**DIRECTIVE**
Quote the whole listing word for word, please.

___

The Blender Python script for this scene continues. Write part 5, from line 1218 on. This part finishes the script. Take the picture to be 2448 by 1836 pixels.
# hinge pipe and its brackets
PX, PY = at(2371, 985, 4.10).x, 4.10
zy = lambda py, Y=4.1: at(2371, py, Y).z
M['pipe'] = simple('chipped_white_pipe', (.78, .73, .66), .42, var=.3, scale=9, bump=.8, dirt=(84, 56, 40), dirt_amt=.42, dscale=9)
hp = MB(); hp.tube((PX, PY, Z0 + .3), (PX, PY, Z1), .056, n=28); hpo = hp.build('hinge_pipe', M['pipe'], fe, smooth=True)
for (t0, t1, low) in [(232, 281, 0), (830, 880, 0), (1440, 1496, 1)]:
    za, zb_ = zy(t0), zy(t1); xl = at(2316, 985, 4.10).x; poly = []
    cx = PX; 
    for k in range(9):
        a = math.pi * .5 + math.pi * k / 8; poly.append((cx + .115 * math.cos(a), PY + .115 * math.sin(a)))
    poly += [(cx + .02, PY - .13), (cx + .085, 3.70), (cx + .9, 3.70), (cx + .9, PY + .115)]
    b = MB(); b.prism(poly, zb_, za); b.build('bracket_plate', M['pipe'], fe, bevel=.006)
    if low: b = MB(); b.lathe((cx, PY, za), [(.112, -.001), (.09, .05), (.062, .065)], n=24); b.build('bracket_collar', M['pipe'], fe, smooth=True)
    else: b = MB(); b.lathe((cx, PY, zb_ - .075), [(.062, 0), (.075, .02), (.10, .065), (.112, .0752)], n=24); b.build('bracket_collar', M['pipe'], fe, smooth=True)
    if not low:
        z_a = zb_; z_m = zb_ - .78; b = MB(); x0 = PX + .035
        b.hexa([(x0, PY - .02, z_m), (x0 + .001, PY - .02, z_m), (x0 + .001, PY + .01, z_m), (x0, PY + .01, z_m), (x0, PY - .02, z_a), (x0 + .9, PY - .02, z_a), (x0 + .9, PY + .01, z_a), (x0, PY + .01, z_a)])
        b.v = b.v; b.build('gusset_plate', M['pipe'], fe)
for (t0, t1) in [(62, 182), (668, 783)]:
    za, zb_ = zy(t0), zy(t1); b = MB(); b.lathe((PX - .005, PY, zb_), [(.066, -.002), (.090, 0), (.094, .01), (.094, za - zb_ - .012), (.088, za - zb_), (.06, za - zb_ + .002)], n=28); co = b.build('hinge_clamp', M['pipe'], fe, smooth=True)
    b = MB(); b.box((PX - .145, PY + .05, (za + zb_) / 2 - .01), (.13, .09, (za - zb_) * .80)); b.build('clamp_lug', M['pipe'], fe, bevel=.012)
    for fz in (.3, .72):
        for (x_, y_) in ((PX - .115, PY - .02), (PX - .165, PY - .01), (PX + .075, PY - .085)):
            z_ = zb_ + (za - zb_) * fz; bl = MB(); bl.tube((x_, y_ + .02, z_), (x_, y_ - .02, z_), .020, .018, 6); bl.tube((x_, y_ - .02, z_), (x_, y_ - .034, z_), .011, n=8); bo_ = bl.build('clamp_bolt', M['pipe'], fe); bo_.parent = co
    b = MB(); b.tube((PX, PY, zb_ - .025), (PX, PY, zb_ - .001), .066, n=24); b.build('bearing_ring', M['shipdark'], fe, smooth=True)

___

**TASK SOLUTION**
The Blender Python script for this scene continues. Write part 5, from line 1218 on. This part finishes the script. Take the picture to be 2448 by 1836 pixels.
# hinge pipe and its brackets
PX, PY = at(2371, 985, 4.10).x, 4.10
zy = lambda py, Y=4.1: at(2371, py, Y).z
M['pipe'] = simple('chipped_white_pipe', (.78, .73, .66), .42, var=.3, scale=9, bump=.8, dirt=(84, 56, 40), dirt_amt=.42, dscale=9)
hp = MB(); hp.tube((PX, PY, Z0 + .3), (PX, PY, Z1), .056, n=28); hpo = hp.build('hinge_pipe', M['pipe'], fe, smooth=True)
for (t0, t1, low) in [(232, 281, 0), (830, 880, 0), (1440, 1496, 1)]:
    za, zb_ = zy(t0), zy(t1); xl = at(2316, 985, 4.10).x; poly = []
    cx = PX; 
    for k in range(9):
        a = math.pi * .5 + math.pi * k / 8; poly.append((cx + .115 * math.cos(a), PY + .115 * math.sin(a)))
    poly += [(cx + .02, PY - .13), (cx + .085, 3.70), (cx + .9, 3.70), (cx + .9, PY + .115)]
    b = MB(); b.prism(poly, zb_, za); b.build('bracket_plate', M['pipe'], fe, bevel=.006)
    if low: b = MB(); b.lathe((cx, PY, za), [(.112, -.001), (.09, .05), (.062, .065)], n=24); b.build('bracket_collar', M['pipe'], fe, smooth=True)
    else: b = MB(); b.lathe((cx, PY, zb_ - .075), [(.062, 0), (.075, .02), (.10, .065), (.112, .0752)], n=24); b.build('bracket_collar', M['pipe'], fe, smooth=True)
    if not low:
        z_a = zb_; z_m = zb_ - .78; b = MB(); x0 = PX + .035
        b.hexa([(x0, PY - .02, z_m), (x0 + .001, PY - .02, z_m), (x0 + .001, PY + .01, z_m), (x0, PY + .01, z_m), (x0, PY - .02, z_a), (x0 + .9, PY - .02, z_a), (x0 + .9, PY + .01, z_a), (x0, PY + .01, z_a)])
        b.v = b.v; b.build('gusset_plate', M['pipe'], fe)
for (t0, t1) in [(62, 182), (668, 783)]:
    za, zb_ = zy(t0), zy(t1); b = MB(); b.lathe((PX - .005, PY, zb_), [(.066, -.002), (.090, 0), (.094, .01), (.094, za - zb_ - .012), (.088, za - zb_), (.06, za - zb_ + .002)], n=28); co = b.build('hinge_clamp', M['pipe'], fe, smooth=True)
    b = MB(); b.box((PX - .145, PY + .05, (za + zb_) / 2 - .01), (.13, .09, (za - zb_) * .80)); b.build('clamp_lug', M['pipe'], fe, bevel=.012)
    for fz in (.3, .72):
        for (x_, y_) in ((PX - .115, PY - .02), (PX - .165, PY - .01), (PX + .075, PY - .085)):
            z_ = zb_ + (za - zb_) * fz; bl = MB(); bl.tube((x_, y_ + .02, z_), (x_, y_ - .02, z_), .020, .018, 6); bl.tube((x_, y_ - .02, z_), (x_, y_ - .034, z_), .011, n=8); bo_ = bl.build('clamp_bolt', M['pipe'], fe); bo_.parent = co
    b = MB(); b.tube((PX, PY, zb_ - .025), (PX, PY, zb_ - .001), .066, n=24); b.build('bearing_ring', M['shipdark'], fe, smooth=True)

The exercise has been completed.